* [Task objective]
Single out each line with the word "part" and copy it.

*-*-*

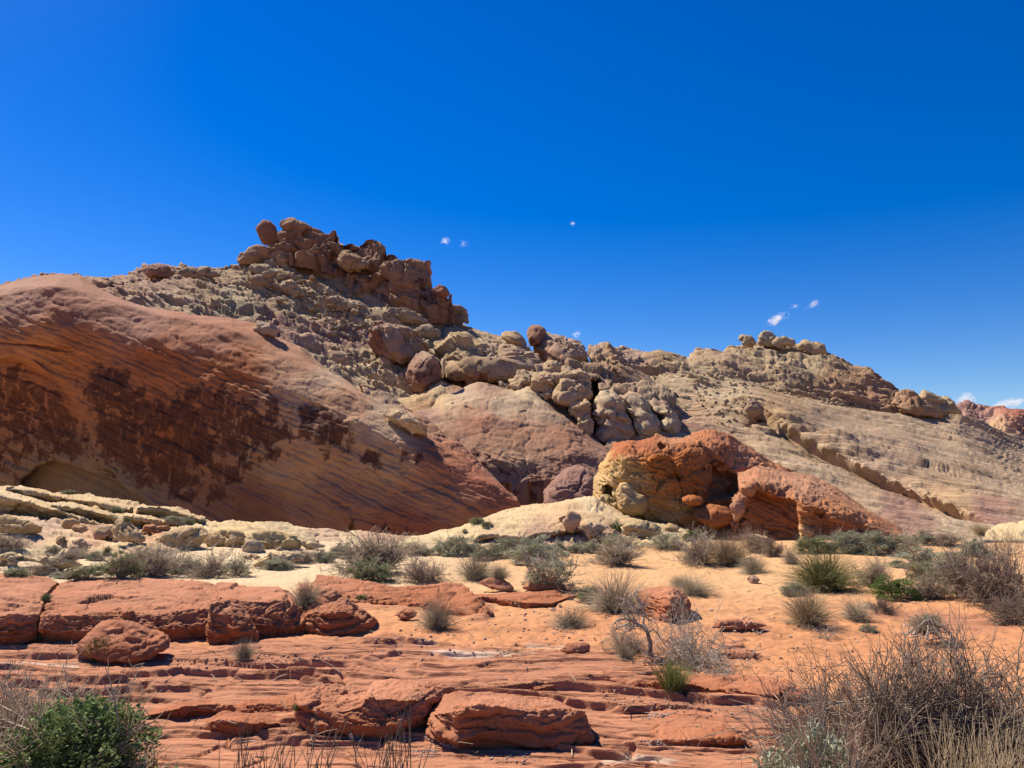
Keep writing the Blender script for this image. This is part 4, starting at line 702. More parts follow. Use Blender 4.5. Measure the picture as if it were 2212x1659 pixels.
rk = [(4, [(1372, 130), (1410, 105), (1470, 120), (1522, 150), (1500, 185), (1470, 240), (1430, 200), (1385, 170)], (.60, .42, .30), 26.2, 'top-heavy pinkish rock jutting from the cream dome'), (4, [(1535, 200), (1580, 180), (1650, 182), (1720, 205), (1660, 250), (1610, 285), (1560, 250)], (.62, .46, .34), 26, 'pale flat boulder tilted on the front of the cream dome'),
      (4, [(1660, 260), (1700, 225), (1750, 217), (1800, 245), (1790, 280), (1680, 290)], (.66, .54, .42), 25.6, 'smooth white boulder low on the right of the cream dome'), (4, [(1805, 200), (1860, 165), (1930, 150), (2000, 175), (2085, 215), (2040, 260), (1920, 285), (1830, 250)], (.58, .45, .28), 26.3, 'striped yellowish slab right of the cream dome'),
      (4, [(2060, 230), (2090, 195), (2130, 190), (2165, 215), (2120, 240)], (.60, .46, .26), 26.8, 'small yellow striped rock beside the striped slab'), (5, [(140, 200), (142, 165), (180, 152), (205, 175), (230, 215), (220, 245), (165, 240)], (.62, .40, .25), 26.5, 'upright pale orange block standing before the orange rock'),
      (5, [(325, 215), (335, 180), (375, 165), (412, 185), (415, 225), (370, 240)], (.62, .48, .32), 26.4, 'rounded cream boulder in front of the orange rock cave'), (5, [(400, 220), (385, 160), (405, 145), (440, 170), (470, 215), (450, 232), (415, 235)], (.58, .34, .2), 26.9, 'leaning orange block next to the rounded cream boulder'),
      (5, [(20, 250), (50, 222), (110, 225), (190, 250), (150, 275), (60, 275)], (.64, .5, .36), 25.8, 'flat cream rock among shrubs at the foot of the orange rock'), (5, [(235, 262), (250, 232), (290, 235), (310, 262), (270, 272)], (.62, .44, .3), 26, 'small pinkish rock between the upright block and the cream boulder'),
      (5, [(400, 290), (430, 252), (520, 262), (600, 280), (620, 310), (480, 310)], (.66, .54, .4), 25.3, 'long low cream rock behind the dry shrubs'),
      (3, [(-40, 400), (-30, 300), (30, 285), (100, 300), (200, 330), (280, 370), (270, 400), (150, 420), (20, 415)], (.60, .44, .25), 24.6, 'broad tan block at the left edge of the cream slab'), (3, [(405, 370), (420, 325), (460, 310), (490, 325), (500, 350), (450, 382)], (.58, .42, .24), 26, 'upright tan stone on the cream slab beside a stack of plates'),
      (3, [(455, 380), (470, 350), (530, 343), (572, 365), (570, 395), (520, 405), (470, 400)], (.58, .37, .23), 25.6, 'rounded stack of reddish plates on the cream slab'), (3, [(720, 380), (735, 330), (780, 320), (850, 350), (935, 390), (945, 450), (900, 480), (800, 470), (740, 450)], (.62, .46, .29), 25.2, 'large squared cream block with a shadowed front on the slab'),
      (3, [(620, 400), (680, 355), (740, 370), (745, 450), (690, 460), (630, 430)], (.60, .43, .29), 25.4, 'sloping tan block leaning against the squared cream block'), (3, [(425, 535), (450, 460), (490, 425), (540, 450), (600, 540), (520, 560), (440, 555)], (.60, .42, .29), 22, 'cone-shaped tan rock behind the shrubs on the left'),
      (3, [(378, 480), (400, 448), (440, 440), (455, 470), (430, 495), (390, 495)], (.60, .44, .24), 23.5, 'small golden stone left of the cone-shaped rock'), (3, [(990, 500), (1010, 430), (1080, 395), (1180, 370), (1300, 385), (1340, 420), (1280, 490), (1180, 510), (1050, 515)], (.62, .47, .29), 24.2, 'rounded cream outcrop with an undercut golden face'),
      (3, [(1300, 470), (1330, 410), (1420, 380), (1540, 385), (1600, 420), (1580, 480), (1480, 500), (1360, 495)], (.58, .44, .25), 24.6, 'lumpy golden outcrop between the undercut outcrop and the pitted one'), (3, [(1605, 470), (1620, 400), (1700, 385), (1820, 395), (1920, 430), (1960, 480), (1880, 515), (1720, 510)], (.58, .45, .26), 25.2, 'pitted olive-tan outcrop with small holes'),
      (3, [(1925, 470), (1960, 430), (2040, 450), (2110, 490), (2080, 520), (1980, 515)], (.62, .5, .33), 25.6, 'pale tilted slab with a small red hollow'), (3, [(1575, 500), (1600, 468), (1660, 470), (1700, 510), (1640, 530), (1580, 525)], (.64, .53, .38), 23.6, 'cream boulder below the pitted outcrop'), (3, [(1770, 515), (1775, 488), (1810, 490), (1825, 515), (1800, 528)], (.64, .52, .37), 24, 'small cream stone beside the cream boulder below the pitted outcrop'),
      (3, [(1550, 565), (1580, 540), (1650, 545), (1690, 565), (1640, 585), (1570, 582)], (.58, .40, .24), 22.5, 'flat golden rock beside the white slickrock'), (3, [(1600, 640), (1680, 560), (1800, 510), (1900, 530), (2000, 550), (1900, 600), (1750, 620)], (.68, .58, .44), 21.5, 'white smooth slickrock hump behind the shrubs left of centre'),
      (3, [(910, 400), (930, 365), (1010, 360), (1090, 365), (1110, 380), (1040, 405), (960, 410)], (.55, .28, .15), 26.5, 'row of low red plates behind the squared cream block'), (3, [(-60, 560), (60, 525), (250, 545), (450, 580), (550, 615), (400, 640), (240, 600), (100, 590), (-60, 600)], (.64, .55, .43), 18.5, 'pale undercut ledge low on the left above the red ledge')]
bpy.context.view_layer.update()
for i, (k, ol, c, d, lb) in enumerate(rk):
    inflate('boulder', k, ol, M_cream, [(ol[0][0], ol[0][1], (c[0] * .95, c[1] * .87, c[2] * .76)), (ol[2][0], ol[2][1], (c[0] * 1.03, c[1] * .97, c[2] * .86))], d='ray', label=lb, cat='boulder', seed=60 + i, e=.75, sc=.45, bed=(.2, -.35, .9), A=dict(big=.2, str=.12, ledge=.35, crack=.12, fine=.05, chip=.45), amp=.9)
loft('rock_slab', 5, [[(1940, 290, 29), (2260, 300, 29)], [(1980, 225, 31), (2100, 230, 30.5), (2260, 235, 30)], [(2000, 215, 33), (2060, 200), (2110, 190), (2150, 182), (2212, 168), (2260, 160, 34)]], M_cream, [(2100, 210, (.62, .52, .36))], sc=.6, A=dict(ledge=.3), thick=4, label='cream layered slab at the far right edge above the shrubs', cat='rock slab', seed=24)

# summit and hillside boulders
bl = [(1, [(1098, 97), (1104, 80), (1130, 70), (1168, 78), (1190, 98), (1204, 130), (1206, 165), (1185, 190), (1140, 190), (1112, 142)], (.34, .16, .09), 130, 'dark balanced boulder on the left of the summit'), (1, [(1184, 140), (1196, 97), (1222, 52), (1260, 54), (1300, 73), (1390, 113), (1425, 140), (1400, 165), (1290, 180), (1200, 175)], (.37, .21, .135), 129, 'large block forming the top of the summit'),
      (1, [(1018, 255), (1035, 215), (1065, 185), (1120, 172), (1165, 190), (1170, 240), (1130, 270), (1060, 275)], (.44, .28, .17), 127, 'layered tan outcrop on the left shoulder of the summit'), (1, [(1160, 215), (1175, 193), (1220, 200), (1255, 225), (1262, 255), (1225, 272), (1175, 260)], (.45, .29, .18), 126, 'tan block below the summit beside the layered outcrop'),
      (1, [(1060, 275), (1075, 252), (1130, 255), (1190, 285), (1240, 300), (1230, 330), (1180, 335), (1100, 310)], (.50, .42, .32), 122, 'pale grey craggy outcrop below the layered shoulder'), (1, [(1065, 330), (1080, 290), (1150, 300), (1190, 330), (1185, 350), (1140, 362), (1090, 345)], (.45, .31, .21), 120.5, 'brown boulder tucked under the pale craggy outcrop'),
      (1, [(1192, 350), (1200, 318), (1230, 318), (1280, 345), (1322, 375), (1320, 410), (1285, 420), (1245, 400), (1220, 385)], (.50, .37, .23), 118, 'prominent large tan boulder alone on the rubble slope'), (1, [(1385, 400), (1410, 390), (1470, 400), (1530, 435), (1548, 465), (1500, 475), (1440, 450), (1400, 425)], (.45, .33, .22), 117, 'long flat boulder lower right on the rubble slope'),
      (1, [(1455, 230), (1470, 192), (1500, 190), (1560, 235), (1600, 265), (1570, 300), (1520, 300), (1480, 270)], (.45, .29, .16), 121, 'squared tan block leaning against the summit cliff'), (1, [(615, 300), (622, 262), (670, 256), (720, 265), (760, 300), (740, 330), (680, 335), (635, 325)], (.42, .23, .15), 116, 'reddish outcrop on the skyline of the left shoulder'),
      (1, [(745, 305), (775, 278), (840, 270), (930, 290), (960, 310), (880, 325), (800, 325)], (.48, .34, .22), 117, 'flat tan ledge right of the reddish skyline outcrop'), (1, [(1930, 480), (1945, 430), (1985, 432), (2025, 455), (2040, 525), (1990, 530), (1945, 510)], (.46, .31, .19), 119, 'tan stepped crag at the right end of the summit ridge'),
      (1, [(1870, 420), (1880, 358), (1915, 360), (1938, 380), (1942, 440), (1900, 460)], (.37, .17, .1), 117.5, 'dark brown buttress at the end of the summit cliff'), (1, [(1270, 320), (1285, 300), (1320, 310), (1325, 330), (1295, 335)], (.47, .33, .21), 119, 'small tan boulder above the large one on the rubble slope'),
      (1, [(1320, 345), (1340, 322), (1380, 335), (1400, 360), (1360, 372), (1330, 365)], (.48, .34, .21), 118.5, 'mid-sized boulder right of the large tan one on the rubble slope'), (1, [(1650, 470), (1670, 430), (1720, 425), (1780, 460), (1830, 480), (1850, 520), (1790, 530), (1700, 520)], (.47, .35, .23), 112, 'blocky crag at the right of the rubble slope'),
      (1, [(1780, 560), (1800, 525), (1860, 530), (1900, 560), (1880, 590), (1820, 590)], (.48, .36, .24), 108, 'low blocky crag beneath the end of the summit ridge'), (1, [(1100, 545), (1120, 515), (1170, 525), (1210, 555), (1200, 580), (1140, 570)], (.48, .34, .24), 74.5, 'cracked knob on the rim of the stained cliff'), (1, [(1640, 905), (1660, 885), (1720, 890), (1790, 930), (1840, 970), (1845, 1000), (1780, 985), (1700, 945)], (.60, .47, .34), 61.2, 'pale pitted ledge high on the right part of the stained cliff')]
bpy.context.view_layer.update()
for i, (k, ol, c, d, lb) in enumerate(bl):
    inflate('boulder', k, ol, M_hill if d > 80 else M_cliff, [(ol[0][0], ol[0][1], tuple(x * .92 for x in c)), (ol[3][0], ol[3][1], c)], d=d if i in (0, 1, 2, 8) else 'ray', label=lb, cat='boulder', seed=90 + i, e=.75, sc=1.9 if d > 80 else 1., A=dict(big=.15, str=.05, ledge=.1, crack=.05, fine=.05) if i == 0 else dict(big=.2, str=.08, ledge=.25, crack=.15, fine=.05, chip=.36), amp=.9)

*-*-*

* [Full solution]
Keep writing the Blender script for this image. This is part 4, starting at line 702. More parts follow. Use Blender 4.5. Measure the picture as if it were 2212x1659 pixels.
      (1, [(1780, 560), (1800, 525), (1860, 530), (1900, 560), (1880, 590), (1820, 590)], (.48, .36, .24), 108, 'low blocky crag beneath the end of the summit ridge'), (1, [(1100, 545), (1120, 515), (1170, 525), (1210, 555), (1200, 580), (1140, 570)], (.48, .34, .24), 74.5, 'cracked knob on the rim of the stained cliff'), (1, [(1640, 905), (1660, 885), (1720, 890), (1790, 930), (1840, 970), (1845, 1000), (1780, 985), (1700, 945)], (.60, .47, .34), 61.2, 'pale pitted ledge high on the right part of the stained cliff')]